=== WRITTEN INSTRUCTION ===
Up to and including the line with "cam_data.dof.aperture_blades = 0", write out the listing from its first line, minus the pictures.

=== DATA PROVIDED ===
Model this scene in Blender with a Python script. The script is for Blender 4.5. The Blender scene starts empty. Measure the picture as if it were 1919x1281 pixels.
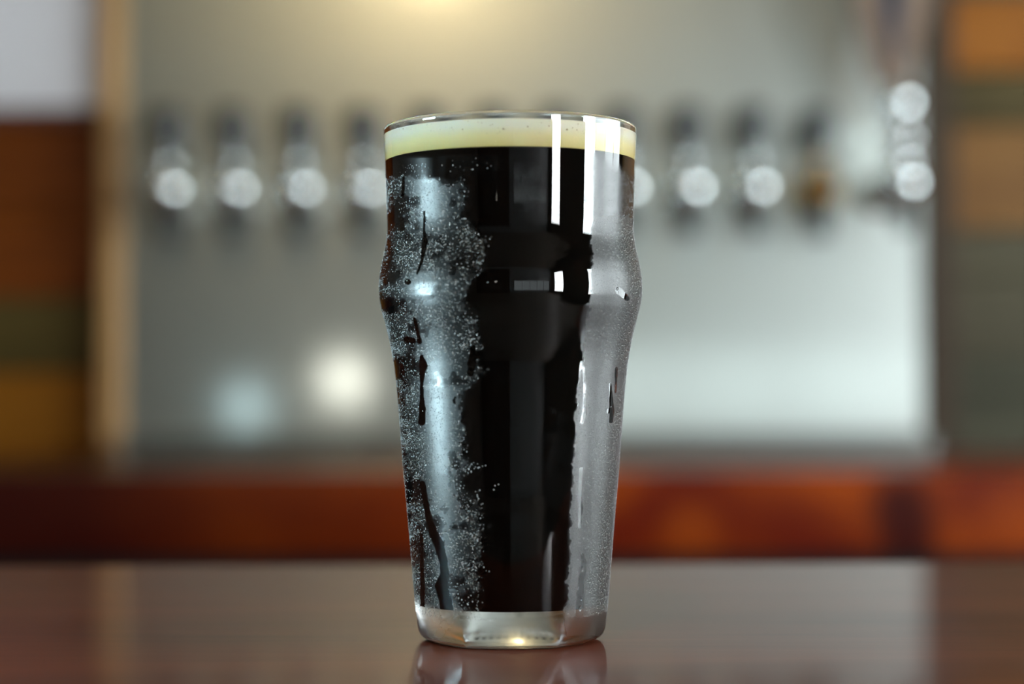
import bpy, bmesh, math, random
import numpy as np
from mathutils import Vector, Matrix, Euler

random.seed(7)
rng = np.random.default_rng(7)
S = bpy.context.scene
C = S.collection
PI = math.pi

# ------------------------------------------------------------------ camera
F_PX = 3600.0            # focal length in pixels of the 1919 px wide frame
CAM_D, CAM_Z, HOR = 0.600, 0.0750, 745.0
cam_data = bpy.data.cameras.new('camera')
cam = bpy.data.objects.new('camera', cam_data)
C.objects.link(cam)
S.camera = cam
cam_data.sensor_width = 36.0
cam_data.lens = F_PX / 1919 * 36.0
cam_data.clip_start = 0.01
cam.location = (0.0004, -CAM_D, CAM_Z)
tilt = math.atan((HOR - 640.5) / F_PX)
cam.rotation_euler = (Matrix.Rotation(PI / 2 + tilt, 4, 'X') @ Matrix.Rotation(math.radians(-0.2), 4, 'Z')).to_euler()
cam_data.dof.use_dof = True
cam_data.dof.focus_distance = 0.586
cam_data.dof.aperture_fstop = 4.25
cam_data.dof.aperture_blades = 0

# ------------------------------------------------------------------ view, world, cycles
S.view_settings.view_transform = 'Standard'
S.view_settings.look = 'None'
S.view_settings.exposure = 0.0
S.view_settings.gamma = 1.0
S.view_settings.use_curve_mapping = False
cy = S.cycles
cy.max_bounces = 14
cy.diffuse_bounces = 4
cy.glossy_bounces = 8
cy.transmission_bounces = 12
cy.transparent_max_bounces = 24
cy.sample_clamp_indirect = 80
cy.blur_glossy = 0.3
cy.use_denoising = True

world = bpy.data.worlds.new('world')
S.world = world
world.use_nodes = True
world.node_tree.nodes['Background'].inputs[0].default_value = (0.75, 0.88, 1.0, 1)
world.node_tree.nodes['Background'].inputs[1].default_value = 0.6

WIN_R, WIN_B, WIN_L = 36.0, 27.0, 120.0      # brightness of the daylight windows
LAMP_WARM = 72.0
REAR = 1.6                                  # shaded rear window

# ------------------------------------------------------------------ material helpers
def new_mat(name):
    m = bpy.data.materials.new(name)
    m.use_nodes = True
    nt = m.node_tree
    for n in list(nt.nodes):
        nt.nodes.remove(n)
    out = nt.nodes.new('ShaderNodeOutputMaterial')
    return m, nt, out

def principled(nt, **kw):
    b = nt.nodes.new('ShaderNodeBsdfPrincipled')
    for k, v in kw.items():
        if isinstance(v, (tuple, list)) and len(v) == 3 and 'Color' in k:
            v = (*v, 1)
        b.inputs[k].default_value = v
    return b

def simple(name, col, rough=0.5, metal=0.0, noise=0.0, nscale=20.0, bump=0.0, **kw):
    m, nt, out = new_mat(name)
    b = principled(nt, **{'Base Color': col, 'Roughness': rough, 'Metallic': metal, **kw})
    if noise or bump:
        tc = nt.nodes.new('ShaderNodeTexCoord')
        nz = nt.nodes.new('ShaderNodeTexNoise')
        nz.inputs['Scale'].default_value = nscale
        nz.inputs['Detail'].default_value = 5
        nt.links.new(tc.outputs['Object'], nz.inputs['Vector'])
        if noise:
            mx = nt.nodes.new('ShaderNodeMix'); mx.data_type = 'RGBA'
            mx.inputs['A'].default_value = (*[c * (1 - noise) for c in col], 1)
            mx.inputs['B'].default_value = (*[min(1, c * (1 + noise)) for c in col], 1)
            nt.links.new(nz.outputs['Fac'], mx.inputs['Factor'])
            nt.links.new(mx.outputs['Result'], b.inputs['Base Color'])
        if bump:
            bp = nt.nodes.new('ShaderNodeBump')
            bp.inputs['Strength'].default_value = bump
            bp.inputs['Distance'].default_value = 0.001
            nt.links.new(nz.outputs['Fac'], bp.inputs['Height'])
            nt.links.new(bp.outputs['Normal'], b.inputs['Normal'])
    nt.links.new(b.outputs[0], out.inputs['Surface'])
    return m

def wood(name, dark, light, scale=(1.5, 14, 14), rough=0.45, coat=0.0, coat_rough=0.1, seed=0.0, bump=0.15,
         spots=None, distort=0.6, fine=0.35, spec=0.25):
    """long grain along local x"""
    m, nt, out = new_mat(name)
    L = nt.links.new
    tc = nt.nodes.new('ShaderNodeTexCoord')
    mp = nt.nodes.new('ShaderNodeMapping')
    mp.inputs['Scale'].default_value = scale
    mp.inputs['Location'].default_value = (seed * 3.1, seed * 1.7, seed * 0.9)
    L(tc.outputs['Object'], mp.inputs['Vector'])
    n1 = nt.nodes.new('ShaderNodeTexNoise')
    n1.inputs['Scale'].default_value = 2.0
    n1.inputs['Detail'].default_value = 6
    n1.inputs['Distortion'].default_value = distort
    L(mp.outputs[0], n1.inputs['Vector'])
    mp2 = nt.nodes.new('ShaderNodeMapping')
    mp2.inputs['Scale'].default_value = (scale[0] * 4, scale[1] * 9, scale[2] * 9)
    L(tc.outputs['Object'], mp2.inputs['Vector'])
    n2 = nt.nodes.new('ShaderNodeTexNoise')
    n2.inputs['Scale'].default_value = 2.0
    n2.inputs['Detail'].default_value = 4
    L(mp2.outputs[0], n2.inputs['Vector'])
    ad = nt.nodes.new('ShaderNodeMix'); ad.data_type = 'FLOAT'
    ad.inputs['Factor'].default_value = fine
    L(n1.outputs['Fac'], ad.inputs['A']); L(n2.outputs['Fac'], ad.inputs['B'])
    cr = nt.nodes.new('ShaderNodeValToRGB')
    cr.color_ramp.elements[0].position = 0.35; cr.color_ramp.elements[0].color = (*dark, 1)
    cr.color_ramp.elements[1].position = 0.65; cr.color_ramp.elements[1].color = (*light, 1)
    L(ad.outputs['Result'], cr.inputs['Fac'])
    col = cr.outputs['Color']
    for (px, py, pz, rad, c) in (spots or []):
        vd = nt.nodes.new('ShaderNodeVectorMath'); vd.operation = 'DISTANCE'
        L(tc.outputs['Object'], vd.inputs[0]); vd.inputs[1].default_value = (px, py, pz)
        mr = nt.nodes.new('ShaderNodeMapRange')
        mr.inputs['From Min'].default_value = rad * 0.4; mr.inputs['From Max'].default_value = rad
        mr.inputs['To Min'].default_value = 0.95; mr.inputs['To Max'].default_value = 0
        L(vd.outputs['Value'], mr.inputs['Value'])
        mx = nt.nodes.new('ShaderNodeMix'); mx.data_type = 'RGBA'
        L(mr.outputs['Result'], mx.inputs['Factor']); L(col, mx.inputs['A']); mx.inputs['B'].default_value = (*c, 1)
        col = mx.outputs['Result']
    b = principled(nt, **{'Roughness': rough, 'Coat Weight': coat, 'Coat Roughness': coat_rough, 'Specular IOR Level': spec})
    L(col, b.inputs['Base Color'])
    if bump:
        bp = nt.nodes.new('ShaderNodeBump')
        bp.inputs['Strength'].default_value = bump; bp.inputs['Distance'].default_value = 0.0006
        L(ad.outputs['Result'], bp.inputs['Height'])
        L(bp.outputs['Normal'], b.inputs['Normal'])
    L(b.outputs[0], out.inputs['Surface'])
    return m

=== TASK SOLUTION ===
Model this scene in Blender with a Python script. The script is for Blender 4.5. The Blender scene starts empty. Measure the picture as if it were 1919x1281 pixels.
import bpy, bmesh, math, random
import numpy as np
from mathutils import Vector, Matrix, Euler

random.seed(7)
rng = np.random.default_rng(7)
S = bpy.context.scene
C = S.collection
PI = math.pi

# ------------------------------------------------------------------ camera
F_PX = 3600.0            # focal length in pixels of the 1919 px wide frame
CAM_D, CAM_Z, HOR = 0.600, 0.0750, 745.0
cam_data = bpy.data.cameras.new('camera')
cam = bpy.data.objects.new('camera', cam_data)
C.objects.link(cam)
S.camera = cam
cam_data.sensor_width = 36.0
cam_data.lens = F_PX / 1919 * 36.0
cam_data.clip_start = 0.01
cam.location = (0.0004, -CAM_D, CAM_Z)
tilt = math.atan((HOR - 640.5) / F_PX)
cam.rotation_euler = (Matrix.Rotation(PI / 2 + tilt, 4, 'X') @ Matrix.Rotation(math.radians(-0.2), 4, 'Z')).to_euler()
cam_data.dof.use_dof = True
cam_data.dof.focus_distance = 0.586
cam_data.dof.aperture_fstop = 4.25
cam_data.dof.aperture_blades = 0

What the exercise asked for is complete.